Re: Why is Nvidia given GPL'd code to use in non-freedrivers?

Richard Stallman (rms@gnu.org)
Mon, 06 Jan 2003 15:50:06 -0500


Richard; this lovely view of life works great for (and not meaning to
belittle anybody's work here) small/self contained/trivial projects,
characterised by unix tools/apps which can be managed by one or a few
people in a reasonable timescale. I mean grep, sed, bison, dhcpd,
sendmail etc

The GNU/Linux system is pretty large. For that matter, GCC and Linux
are pretty large. So I think you're simply underestimating what we
can do ethically, as an excuse for doing it the usual grabbing way.

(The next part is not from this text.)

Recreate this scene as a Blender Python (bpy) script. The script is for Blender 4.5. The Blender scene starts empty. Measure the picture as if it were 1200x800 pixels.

But what about bigger projects? As stated previously, I develop computer
games. It takes 30+ people 2-3years continous effort and $3M - 10$M in
cash to produce.

I see no social need to be in such a hurry about it. I'd rather it were
done more slowly and produced results that coexist with our freedom.

Meanwhile, people have already pointed out that there are ways to
raise money for some kinds of free software projects. From what I
hear about game product cycles, you might be able to make the game
free after a year without losing much in sales.

But if that doesn't work for you, I would not consider it a great loss
for the world if your products were not produced. They contribute
something to the world if they are free software, but otherwise not.